* **DO THIS**
Extract the complete listing and repeat it word for word.

* **DATA**

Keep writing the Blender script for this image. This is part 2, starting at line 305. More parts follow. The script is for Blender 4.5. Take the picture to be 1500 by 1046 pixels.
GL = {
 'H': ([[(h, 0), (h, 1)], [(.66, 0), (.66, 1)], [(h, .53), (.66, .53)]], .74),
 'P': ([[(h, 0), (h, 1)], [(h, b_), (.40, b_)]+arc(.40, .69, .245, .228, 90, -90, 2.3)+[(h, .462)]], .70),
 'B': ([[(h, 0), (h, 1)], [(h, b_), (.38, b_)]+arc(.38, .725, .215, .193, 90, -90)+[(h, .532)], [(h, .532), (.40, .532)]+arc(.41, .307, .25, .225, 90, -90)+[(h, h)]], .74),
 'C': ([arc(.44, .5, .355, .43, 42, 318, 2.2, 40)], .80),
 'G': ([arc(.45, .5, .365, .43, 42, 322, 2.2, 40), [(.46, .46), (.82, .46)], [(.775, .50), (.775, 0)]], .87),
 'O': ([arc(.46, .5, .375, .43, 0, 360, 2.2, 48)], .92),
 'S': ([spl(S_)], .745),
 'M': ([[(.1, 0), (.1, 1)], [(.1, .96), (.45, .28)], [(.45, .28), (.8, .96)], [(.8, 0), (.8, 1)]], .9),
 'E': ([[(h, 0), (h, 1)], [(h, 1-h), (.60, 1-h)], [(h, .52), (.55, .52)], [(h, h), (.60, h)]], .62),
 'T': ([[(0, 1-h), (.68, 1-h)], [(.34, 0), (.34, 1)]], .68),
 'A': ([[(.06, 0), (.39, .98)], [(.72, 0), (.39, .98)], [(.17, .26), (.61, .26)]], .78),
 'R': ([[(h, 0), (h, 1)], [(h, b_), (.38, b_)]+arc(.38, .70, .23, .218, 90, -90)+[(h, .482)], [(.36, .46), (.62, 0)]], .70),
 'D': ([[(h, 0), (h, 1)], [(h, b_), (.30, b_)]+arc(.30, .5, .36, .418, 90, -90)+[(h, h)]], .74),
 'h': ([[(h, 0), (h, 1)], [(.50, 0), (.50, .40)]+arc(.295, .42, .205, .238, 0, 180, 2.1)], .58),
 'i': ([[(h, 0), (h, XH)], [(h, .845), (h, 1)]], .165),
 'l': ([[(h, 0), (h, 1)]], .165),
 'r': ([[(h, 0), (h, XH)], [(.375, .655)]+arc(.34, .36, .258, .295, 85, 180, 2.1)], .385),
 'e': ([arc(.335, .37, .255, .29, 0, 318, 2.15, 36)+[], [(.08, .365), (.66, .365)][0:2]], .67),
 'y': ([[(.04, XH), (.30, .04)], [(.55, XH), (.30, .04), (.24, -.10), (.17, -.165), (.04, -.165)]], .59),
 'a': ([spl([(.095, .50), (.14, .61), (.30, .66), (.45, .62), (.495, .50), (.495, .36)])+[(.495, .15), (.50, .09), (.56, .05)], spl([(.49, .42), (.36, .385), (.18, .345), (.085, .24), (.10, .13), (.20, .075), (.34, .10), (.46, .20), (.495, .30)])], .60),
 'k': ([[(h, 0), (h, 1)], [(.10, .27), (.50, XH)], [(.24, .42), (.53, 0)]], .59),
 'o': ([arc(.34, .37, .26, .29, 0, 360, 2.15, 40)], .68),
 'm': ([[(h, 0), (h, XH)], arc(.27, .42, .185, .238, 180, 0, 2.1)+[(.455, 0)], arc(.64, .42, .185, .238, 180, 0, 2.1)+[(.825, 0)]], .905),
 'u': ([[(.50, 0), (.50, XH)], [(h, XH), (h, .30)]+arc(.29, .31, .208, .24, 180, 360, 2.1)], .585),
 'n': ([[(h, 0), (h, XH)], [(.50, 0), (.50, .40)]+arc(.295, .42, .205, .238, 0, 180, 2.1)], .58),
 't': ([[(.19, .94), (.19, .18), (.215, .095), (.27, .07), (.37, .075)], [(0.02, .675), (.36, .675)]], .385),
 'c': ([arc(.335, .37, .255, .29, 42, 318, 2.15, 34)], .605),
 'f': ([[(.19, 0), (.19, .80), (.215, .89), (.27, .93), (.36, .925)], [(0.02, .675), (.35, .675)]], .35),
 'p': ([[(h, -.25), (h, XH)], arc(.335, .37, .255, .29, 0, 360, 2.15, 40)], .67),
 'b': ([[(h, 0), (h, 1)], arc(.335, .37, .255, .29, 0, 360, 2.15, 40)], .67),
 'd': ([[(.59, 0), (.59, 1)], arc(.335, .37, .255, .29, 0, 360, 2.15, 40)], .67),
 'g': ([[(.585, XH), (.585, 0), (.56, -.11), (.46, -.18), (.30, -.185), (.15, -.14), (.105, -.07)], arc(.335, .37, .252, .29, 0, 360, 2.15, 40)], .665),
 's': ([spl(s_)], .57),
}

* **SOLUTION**
Keep writing the Blender script for this image. This is part 2, starting at line 305. More parts follow. The script is for Blender 4.5. Take the picture to be 1500 by 1046 pixels.
GL = {
 'H': ([[(h, 0), (h, 1)], [(.66, 0), (.66, 1)], [(h, .53), (.66, .53)]], .74),
 'P': ([[(h, 0), (h, 1)], [(h, b_), (.40, b_)]+arc(.40, .69, .245, .228, 90, -90, 2.3)+[(h, .462)]], .70),
 'B': ([[(h, 0), (h, 1)], [(h, b_), (.38, b_)]+arc(.38, .725, .215, .193, 90, -90)+[(h, .532)], [(h, .532), (.40, .532)]+arc(.41, .307, .25, .225, 90, -90)+[(h, h)]], .74),
 'C': ([arc(.44, .5, .355, .43, 42, 318, 2.2, 40)], .80),
 'G': ([arc(.45, .5, .365, .43, 42, 322, 2.2, 40), [(.46, .46), (.82, .46)], [(.775, .50), (.775, 0)]], .87),
 'O': ([arc(.46, .5, .375, .43, 0, 360, 2.2, 48)], .92),
 'S': ([spl(S_)], .745),
 'M': ([[(.1, 0), (.1, 1)], [(.1, .96), (.45, .28)], [(.45, .28), (.8, .96)], [(.8, 0), (.8, 1)]], .9),
 'E': ([[(h, 0), (h, 1)], [(h, 1-h), (.60, 1-h)], [(h, .52), (.55, .52)], [(h, h), (.60, h)]], .62),
 'T': ([[(0, 1-h), (.68, 1-h)], [(.34, 0), (.34, 1)]], .68),
 'A': ([[(.06, 0), (.39, .98)], [(.72, 0), (.39, .98)], [(.17, .26), (.61, .26)]], .78),
 'R': ([[(h, 0), (h, 1)], [(h, b_), (.38, b_)]+arc(.38, .70, .23, .218, 90, -90)+[(h, .482)], [(.36, .46), (.62, 0)]], .70),
 'D': ([[(h, 0), (h, 1)], [(h, b_), (.30, b_)]+arc(.30, .5, .36, .418, 90, -90)+[(h, h)]], .74),
 'h': ([[(h, 0), (h, 1)], [(.50, 0), (.50, .40)]+arc(.295, .42, .205, .238, 0, 180, 2.1)], .58),
 'i': ([[(h, 0), (h, XH)], [(h, .845), (h, 1)]], .165),
 'l': ([[(h, 0), (h, 1)]], .165),
 'r': ([[(h, 0), (h, XH)], [(.375, .655)]+arc(.34, .36, .258, .295, 85, 180, 2.1)], .385),
 'e': ([arc(.335, .37, .255, .29, 0, 318, 2.15, 36)+[], [(.08, .365), (.66, .365)][0:2]], .67),
 'y': ([[(.04, XH), (.30, .04)], [(.55, XH), (.30, .04), (.24, -.10), (.17, -.165), (.04, -.165)]], .59),
 'a': ([spl([(.095, .50), (.14, .61), (.30, .66), (.45, .62), (.495, .50), (.495, .36)])+[(.495, .15), (.50, .09), (.56, .05)], spl([(.49, .42), (.36, .385), (.18, .345), (.085, .24), (.10, .13), (.20, .075), (.34, .10), (.46, .20), (.495, .30)])], .60),
 'k': ([[(h, 0), (h, 1)], [(.10, .27), (.50, XH)], [(.24, .42), (.53, 0)]], .59),
 'o': ([arc(.34, .37, .26, .29, 0, 360, 2.15, 40)], .68),
 'm': ([[(h, 0), (h, XH)], arc(.27, .42, .185, .238, 180, 0, 2.1)+[(.455, 0)], arc(.64, .42, .185, .238, 180, 0, 2.1)+[(.825, 0)]], .905),
 'u': ([[(.50, 0), (.50, XH)], [(h, XH), (h, .30)]+arc(.29, .31, .208, .24, 180, 360, 2.1)], .585),
 'n': ([[(h, 0), (h, XH)], [(.50, 0), (.50, .40)]+arc(.295, .42, .205, .238, 0, 180, 2.1)], .58),
 't': ([[(.19, .94), (.19, .18), (.215, .095), (.27, .07), (.37, .075)], [(0.02, .675), (.36, .675)]], .385),
 'c': ([arc(.335, .37, .255, .29, 42, 318, 2.15, 34)], .605),
 'f': ([[(.19, 0), (.19, .80), (.215, .89), (.27, .93), (.36, .925)], [(0.02, .675), (.35, .675)]], .35),
 'p': ([[(h, -.25), (h, XH)], arc(.335, .37, .255, .29, 0, 360, 2.15, 40)], .67),
 'b': ([[(h, 0), (h, 1)], arc(.335, .37, .255, .29, 0, 360, 2.15, 40)], .67),
 'd': ([[(.59, 0), (.59, 1)], arc(.335, .37, .255, .29, 0, 360, 2.15, 40)], .67),
 'g': ([[(.585, XH), (.585, 0), (.56, -.11), (.46, -.18), (.30, -.185), (.15, -.14), (.105, -.07)], arc(.335, .37, .252, .29, 0, 360, 2.15, 40)], .665),
 's': ([spl(s_)], .57),
}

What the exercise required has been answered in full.